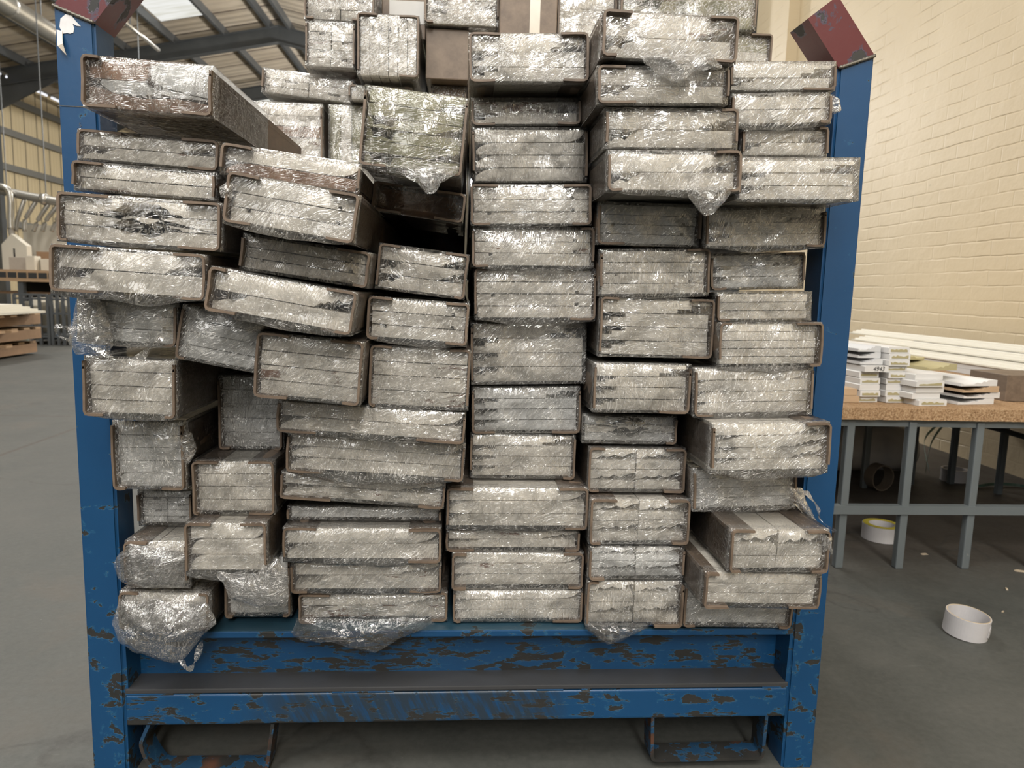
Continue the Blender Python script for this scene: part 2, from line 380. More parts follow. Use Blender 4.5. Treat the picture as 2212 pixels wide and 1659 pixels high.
        if flaps[2] is not None: sleeve('R', flaps[2], flaps[3], 'cardboard_sleeve')
    # film: a crumpled cap over the front, folding back along the four sides
    dep = 0.26; nx = max(24, int(w/0.0030)); nz = max(14, int(h/0.0030)); ns = 9
    hw, hh_ = w/2+.0004, h/2+.0004
    us = [-1-(ns-i)/ns for i in range(ns)] + [-1+2*i/nx for i in range(nx+1)] + [1+(i+1)/ns for i in range(ns)]
    vs = [-1-(ns-i)/ns for i in range(ns)] + [-1+2*i/nz for i in range(nz+1)] + [1+(i+1)/ns for i in range(ns)]
    bm = bmesh.new(); grid = []
    off = Vector((seed*3.7, seed*1.3, seed*7.1))
    for v in vs:
        row = []
        for u in us:
            eu, ev = max(0, abs(u)-1), max(0, abs(v)-1); e = max(eu, ev)
            cu, cv = max(-1, min(1, u)), max(-1, min(1, v))
            X, Z = cu*hw, cv*hh_
            Y = -0.0035 + (e**1.4)*dep
            edge = (1-abs(cu)**6)*(1-abs(cv)**4)
            P = Vector((X, 0, Z))
            q = noise.noise(P*26+off); q2 = noise.noise(P*70+off*2); q3 = abs(noise.noise(P*34-off))
            if e == 0:
                Y -= edge*bulge*(0.8+0.9*q) + (0.0012*q2 + 0.0022*q3)*(.25+.75*edge)
                X += .0016*noise.noise(P*60+off*3)*edge; Z += .0022*noise.noise(P*60-off*3)*edge
                if sag:
                    sg = max(0, 1-abs(cu-.1*math.sin(seed))**2.2)*sag*(.75+.6*noise.noise(Vector((cu*1.7, seed, 0))))
                    if cv < -.25: f = ((-cv-.25)/.75)**2; Z -= sg*f; Y -= sg*.28*math.sin(f*math.pi*.9)+.0015*f
            else:
                wob = .0009*noise.noise(Vector((X*30, Y*30, Z*30))+off)
                if eu >= ev: X += math.copysign(abs(wob), X)*.5 - math.copysign(.0006, X)*min(1, eu*5)
                if ev >= eu: Z += math.copysign(abs(wob), Z)*.5 - math.copysign(.0006, Z)*min(1, ev*5)
                if sag and v < -1:
                    sg = max(0, 1-abs(cu-.1*math.sin(seed))**2.2)*sag*(.75+.6*noise.noise(Vector((cu*1.7, seed, 0))))
                    Z -= sg*max(0, 1-e*ns*.8); Y = Y if e*ns > 1.3 else Y-.002
            row.append(bm.verts.new((X, Y, Z)))
        grid.append(row)
    for i in range(len(vs)-1):
        for j in range(len(us)-1):
            bm.faces.new((grid[i][j], grid[i][j+1], grid[i+1][j+1], grid[i+1][j]))
    f = link('plastic_film', bm, M_FILM, root, smooth=True); f['film'] = float(film)
    return root
def film_tail(root, y, poly, name='film_tail', puff=.014, dens=.9, seed=1):
    cx = sum(p[0] for p in poly)/len(poly); cz = sum(p[1] for p in poly)/len(poly)
    # resample outline
    n = 56; pts = []; segs = []
    for i in range(len(poly)):
        a, b = Vector(poly[i]), Vector(poly[(i+1) % len(poly)]); segs.append((a, b, (b-a).length))
    T = sum(s[2] for s in segs)
    for k in range(n):
        d = T*k/n
        for a, b, l in segs:
            if d <= l: pts.append(a+(b-a)*(d/l)); break
            d -= l
    bm = bmesh.new(); off = Vector((seed*5.1, seed*2.3, 0)); c = Vector((cx, cz))
    NR = 12
    for sgn in (1, -.25):
        prev = None
        cv = bm.verts.new((cx, y-sgn*puff, cz))
        for r in range(1, NR+1):
            f = r/NR; ring = []
            for p in pts:
                q = c+(p-c)*f; P = Vector((q.x, sgn*.05, q.y))
                e = 1-f**2.4
                dy = -sgn*puff*e*(1+.6*noise.noise(P*30+off)) - sgn*.006*abs(noise.noise(P*75+off))*(.4+e)
                jx = .0045*noise.noise(P*55+off*2); jz = .0045*noise.noise(P*55-off*2)
                ring.append(bm.verts.new((q.x+jx, y+dy, q.y+jz)))
            for k in range(n):
                if prev is None: bm.faces.new((cv, ring[k], ring[(k+1) % n]))
                else: bm.faces.new((prev[k], ring[k], ring[(k+1) % n], prev[(k+1) % n]))
            prev = ring
    o = link(name, bm, M_FILM, None, smooth=True); o['film'] = float(dens)
    bpy.context.view_layer.update()
    o.parent = root; o.matrix_parent_inverse = root.matrix_world.inverted()
    return o

A_, B_, C_, D_, E_, F_, G_, H_ = ('left post column', 'narrow lower-left pile', 'leaning second pile', 'wide low pile', 'short third pile',
    'tall middle column', 'column second from right post', 'right post column')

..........

• _Instruction_: Repeat all of the data above word for word, minus the pictures.

• _Completed task_:
Continue the Blender Python script for this scene: part 2, from line 380. More parts follow. Use Blender 4.5. Treat the picture as 2212 pixels wide and 1659 pixels high.
        if flaps[2] is not None: sleeve('R', flaps[2], flaps[3], 'cardboard_sleeve')
    # film: a crumpled cap over the front, folding back along the four sides
    dep = 0.26; nx = max(24, int(w/0.0030)); nz = max(14, int(h/0.0030)); ns = 9
    hw, hh_ = w/2+.0004, h/2+.0004
    us = [-1-(ns-i)/ns for i in range(ns)] + [-1+2*i/nx for i in range(nx+1)] + [1+(i+1)/ns for i in range(ns)]
    vs = [-1-(ns-i)/ns for i in range(ns)] + [-1+2*i/nz for i in range(nz+1)] + [1+(i+1)/ns for i in range(ns)]
    bm = bmesh.new(); grid = []
    off = Vector((seed*3.7, seed*1.3, seed*7.1))
    for v in vs:
        row = []
        for u in us:
            eu, ev = max(0, abs(u)-1), max(0, abs(v)-1); e = max(eu, ev)
            cu, cv = max(-1, min(1, u)), max(-1, min(1, v))
            X, Z = cu*hw, cv*hh_
            Y = -0.0035 + (e**1.4)*dep
            edge = (1-abs(cu)**6)*(1-abs(cv)**4)
            P = Vector((X, 0, Z))
            q = noise.noise(P*26+off); q2 = noise.noise(P*70+off*2); q3 = abs(noise.noise(P*34-off))
            if e == 0:
                Y -= edge*bulge*(0.8+0.9*q) + (0.0012*q2 + 0.0022*q3)*(.25+.75*edge)
                X += .0016*noise.noise(P*60+off*3)*edge; Z += .0022*noise.noise(P*60-off*3)*edge
                if sag:
                    sg = max(0, 1-abs(cu-.1*math.sin(seed))**2.2)*sag*(.75+.6*noise.noise(Vector((cu*1.7, seed, 0))))
                    if cv < -.25: f = ((-cv-.25)/.75)**2; Z -= sg*f; Y -= sg*.28*math.sin(f*math.pi*.9)+.0015*f
            else:
                wob = .0009*noise.noise(Vector((X*30, Y*30, Z*30))+off)
                if eu >= ev: X += math.copysign(abs(wob), X)*.5 - math.copysign(.0006, X)*min(1, eu*5)
                if ev >= eu: Z += math.copysign(abs(wob), Z)*.5 - math.copysign(.0006, Z)*min(1, ev*5)
                if sag and v < -1:
                    sg = max(0, 1-abs(cu-.1*math.sin(seed))**2.2)*sag*(.75+.6*noise.noise(Vector((cu*1.7, seed, 0))))
                    Z -= sg*max(0, 1-e*ns*.8); Y = Y if e*ns > 1.3 else Y-.002
            row.append(bm.verts.new((X, Y, Z)))
        grid.append(row)
    for i in range(len(vs)-1):
        for j in range(len(us)-1):
            bm.faces.new((grid[i][j], grid[i][j+1], grid[i+1][j+1], grid[i+1][j]))
    f = link('plastic_film', bm, M_FILM, root, smooth=True); f['film'] = float(film)
    return root
def film_tail(root, y, poly, name='film_tail', puff=.014, dens=.9, seed=1):
    cx = sum(p[0] for p in poly)/len(poly); cz = sum(p[1] for p in poly)/len(poly)
    # resample outline
    n = 56; pts = []; segs = []
    for i in range(len(poly)):
        a, b = Vector(poly[i]), Vector(poly[(i+1) % len(poly)]); segs.append((a, b, (b-a).length))
    T = sum(s[2] for s in segs)
    for k in range(n):
        d = T*k/n
        for a, b, l in segs:
            if d <= l: pts.append(a+(b-a)*(d/l)); break
            d -= l
    bm = bmesh.new(); off = Vector((seed*5.1, seed*2.3, 0)); c = Vector((cx, cz))
    NR = 12
    for sgn in (1, -.25):
        prev = None
        cv = bm.verts.new((cx, y-sgn*puff, cz))
        for r in range(1, NR+1):
            f = r/NR; ring = []
            for p in pts:
                q = c+(p-c)*f; P = Vector((q.x, sgn*.05, q.y))
                e = 1-f**2.4
                dy = -sgn*puff*e*(1+.6*noise.noise(P*30+off)) - sgn*.006*abs(noise.noise(P*75+off))*(.4+e)
                jx = .0045*noise.noise(P*55+off*2); jz = .0045*noise.noise(P*55-off*2)
                ring.append(bm.verts.new((q.x+jx, y+dy, q.y+jz)))
            for k in range(n):
                if prev is None: bm.faces.new((cv, ring[k], ring[(k+1) % n]))
                else: bm.faces.new((prev[k], ring[k], ring[(k+1) % n], prev[(k+1) % n]))
            prev = ring
    o = link(name, bm, M_FILM, None, smooth=True); o['film'] = float(dens)
    bpy.context.view_layer.update()
    o.parent = root; o.matrix_parent_inverse = root.matrix_world.inverted()
    return o

A_, B_, C_, D_, E_, F_, G_, H_ = ('left post column', 'narrow lower-left pile', 'leaning second pile', 'wide low pile', 'short third pile',
    'tall middle column', 'column second from right post', 'right post column')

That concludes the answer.